Scenes as source code
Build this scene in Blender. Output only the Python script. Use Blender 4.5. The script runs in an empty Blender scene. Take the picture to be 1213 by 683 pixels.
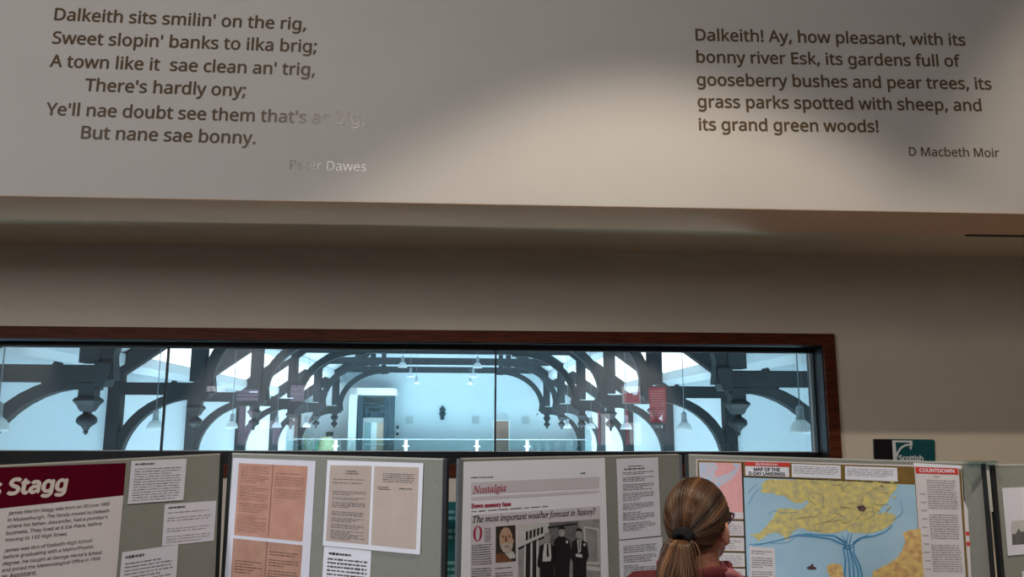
import bpy, bmesh, math, random
from mathutils import Vector, Matrix, noise
random.seed(7)
scene = bpy.context.scene
COL = scene.collection
PI = math.pi
R = math.radians

# ------------------------------------------------------------------ camera
FPX, PITCH, YAW, ROLL, EYE = 950.0, 9.68, 3.0, 0.2, 1.62
CAMPOS = Vector((0, 0, EYE))
CAMROT = Matrix.Rotation(R(-YAW), 3, 'Z') @ Matrix.Rotation(R(90 + PITCH), 3, 'X') @ Matrix.Rotation(R(ROLL), 3, 'Z')
cam = bpy.data.cameras.new('camera')
cam.sensor_width = 36
cam.lens = FPX / 1213 * 36
cam.clip_start = 0.05
cam.clip_end = 200
camo = bpy.data.objects.new('camera', cam)
camo.matrix_world = Matrix.Translation(CAMPOS) @ CAMROT.to_4x4()
COL.objects.link(camo)
scene.camera = camo

# ------------------------------------------------------------------ world, lights, exposure
scene.view_settings.view_transform = 'Standard'
scene.view_settings.look = 'None'
scene.view_settings.exposure = 0.0
scene.view_settings.gamma = 1.0
scene.view_settings.use_curve_mapping = False
world = bpy.data.worlds.new('sky')
world.use_nodes = True
world.node_tree.nodes['Background'].inputs[0].default_value = (0.62, 0.8, 1.0, 1)
world.node_tree.nodes['Background'].inputs[1].default_value = 0.8
scene.world = world


def light(name, kind, loc, energy, color, target=None, **kw):
    l = bpy.data.lights.new(name, kind)
    l.energy = energy
    l.color = color
    for k, v in kw.items():
        setattr(l, k, v)
    o = bpy.data.objects.new(name, l)
    o.location = loc
    if target is not None:
        d = Vector(target) - Vector(loc)
        o.rotation_euler = d.to_track_quat('-Z', 'Y').to_euler()
    COL.objects.link(o)
    return o


HROT = 1.24                                    # the hall is not quite square to the window wall
HM = Matrix.Rotation(R(HROT), 4, 'Z') @ Matrix.Translation((-0.36, 0, EYE + .02))   # x across, y along the hall, z = 0 at eye level


def hw(x, y, z):
    return HM @ Vector((x, y, z))


DAY = (0.58, 0.85, 1.0)
WARM = (1.0, 0.88, 0.71)
# the reading room
light('room_daylight', 'AREA', (-4.3, -1.0, 3.2), 98, (0.95, 0.97, 1.0), (0.2, 3.0, 1.8), shape='RECTANGLE', size=2.4, size_y=0.9)
light('board_fill_spot', 'SPOT', (-4.3, 0.15, 3.0), 330, (0.96, 0.98, 1.0), (-0.72, 3.05, 1.25), spot_size=R(27), spot_blend=0.6, shadow_soft_size=0.06)  # added spot, only brightens the board with the brown letters
light('downlight', 'SPOT', (0.72, 1.42, 4.8), 310, WARM, (0.72, 1.42, 0), spot_size=R(87), spot_blend=0.26, shadow_soft_size=0.05)
light('downlight', 'SPOT', (3.05, 1.42, 4.8), 330, WARM, (3.05, 1.42, 0), spot_size=R(75), spot_blend=0.35, shadow_soft_size=0.05)
light('high_lamp', 'SPOT', (3.3, -0.6, 5.72), 400, WARM, (3.0, 4.0, 1.2), spot_size=R(33), spot_blend=0.6, shadow_soft_size=0.05)
light('ceiling_lamp', 'AREA', (-0.98, -0.9, 3.9), 37, (1.0, 0.95, 0.88), (-0.9, 3.0, 2.2), shape='RECTANGLE', size=0.9, size_y=0.6)
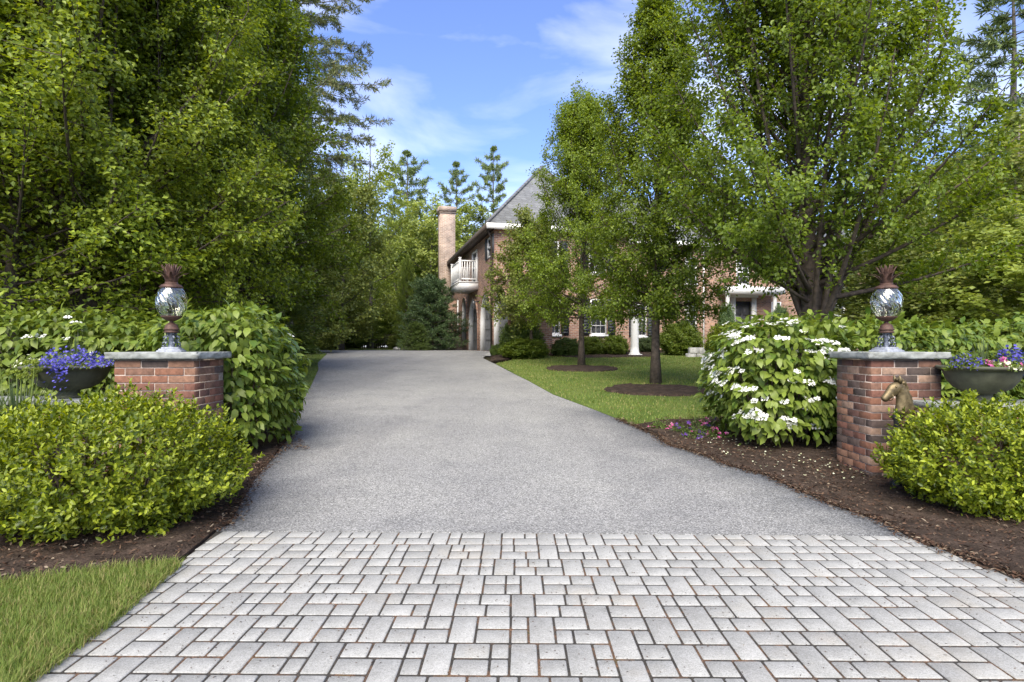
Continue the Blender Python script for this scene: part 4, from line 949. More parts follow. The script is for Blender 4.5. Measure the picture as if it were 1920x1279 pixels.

> _What is expected_: Write out all the entries again, word for word, and print no images.

> _Reply to the exercise_:
Build this scene in Blender. Output only the Python script. Use Blender 4.5. The script runs in an empty Blender scene. Take the picture to be 1213 by 683 pixels.
import bpy, bmesh, math, random
from mathutils import Vector, Matrix, noise
random.seed(7)
scene = bpy.context.scene
COL = scene.collection
PI = math.pi
R = math.radians

# ------------------------------------------------------------------ camera
FPX, PITCH, YAW, ROLL, EYE = 950.0, 9.68, 3.0, 0.2, 1.62
CAMPOS = Vector((0, 0, EYE))
CAMROT = Matrix.Rotation(R(-YAW), 3, 'Z') @ Matrix.Rotation(R(90 + PITCH), 3, 'X') @ Matrix.Rotation(R(ROLL), 3, 'Z')
cam = bpy.data.cameras.new('camera')
cam.sensor_width = 36
cam.lens = FPX / 1213 * 36
cam.clip_start = 0.05
cam.clip_end = 200
camo = bpy.data.objects.new('camera', cam)
camo.matrix_world = Matrix.Translation(CAMPOS) @ CAMROT.to_4x4()
COL.objects.link(camo)
scene.camera = camo

# ------------------------------------------------------------------ world, lights, exposure
scene.view_settings.view_transform = 'Standard'
scene.view_settings.look = 'None'
scene.view_settings.exposure = 0.0
scene.view_settings.gamma = 1.0
scene.view_settings.use_curve_mapping = False
world = bpy.data.worlds.new('sky')
world.use_nodes = True
world.node_tree.nodes['Background'].inputs[0].default_value = (0.62, 0.8, 1.0, 1)
world.node_tree.nodes['Background'].inputs[1].default_value = 0.8
scene.world = world


def light(name, kind, loc, energy, color, target=None, **kw):
    l = bpy.data.lights.new(name, kind)
    l.energy = energy
    l.color = color
    for k, v in kw.items():
        setattr(l, k, v)
    o = bpy.data.objects.new(name, l)
    o.location = loc
    if target is not None:
        d = Vector(target) - Vector(loc)
        o.rotation_euler = d.to_track_quat('-Z', 'Y').to_euler()
    COL.objects.link(o)
    return o


HROT = 1.24                                    # the hall is not quite square to the window wall
HM = Matrix.Rotation(R(HROT), 4, 'Z') @ Matrix.Translation((-0.36, 0, EYE + .02))   # x across, y along the hall, z = 0 at eye level


def hw(x, y, z):
    return HM @ Vector((x, y, z))


DAY = (0.58, 0.85, 1.0)
WARM = (1.0, 0.88, 0.71)
# the reading room
light('room_daylight', 'AREA', (-4.3, -1.0, 3.2), 98, (0.95, 0.97, 1.0), (0.2, 3.0, 1.8), shape='RECTANGLE', size=2.4, size_y=0.9)
light('board_fill_spot', 'SPOT', (-4.3, 0.15, 3.0), 330, (0.96, 0.98, 1.0), (-0.72, 3.05, 1.25), spot_size=R(27), spot_blend=0.6, shadow_soft_size=0.06)  # added spot, only brightens the board with the brown letters
light('downlight', 'SPOT', (0.72, 1.42, 4.8), 310, WARM, (0.72, 1.42, 0), spot_size=R(87), spot_blend=0.26, shadow_soft_size=0.05)
light('downlight', 'SPOT', (3.05, 1.42, 4.8), 330, WARM, (3.05, 1.42, 0), spot_size=R(75), spot_blend=0.35, shadow_soft_size=0.05)
light('high_lamp', 'SPOT', (3.3, -0.6, 5.72), 400, WARM, (3.0, 4.0, 1.2), spot_size=R(33), spot_blend=0.6, shadow_soft_size=0.05)
light('ceiling_lamp', 'AREA', (-0.98, -0.9, 3.9), 37, (1.0, 0.95, 0.88), (-0.9, 3.0, 2.2), shape='RECTANGLE', size=0.9, size_y=0.6)
Continue the Blender Python script for this scene: part 4, from line 949. More parts follow. The script is for Blender 4.5. Measure the picture as if it were 1920x1279 pixels.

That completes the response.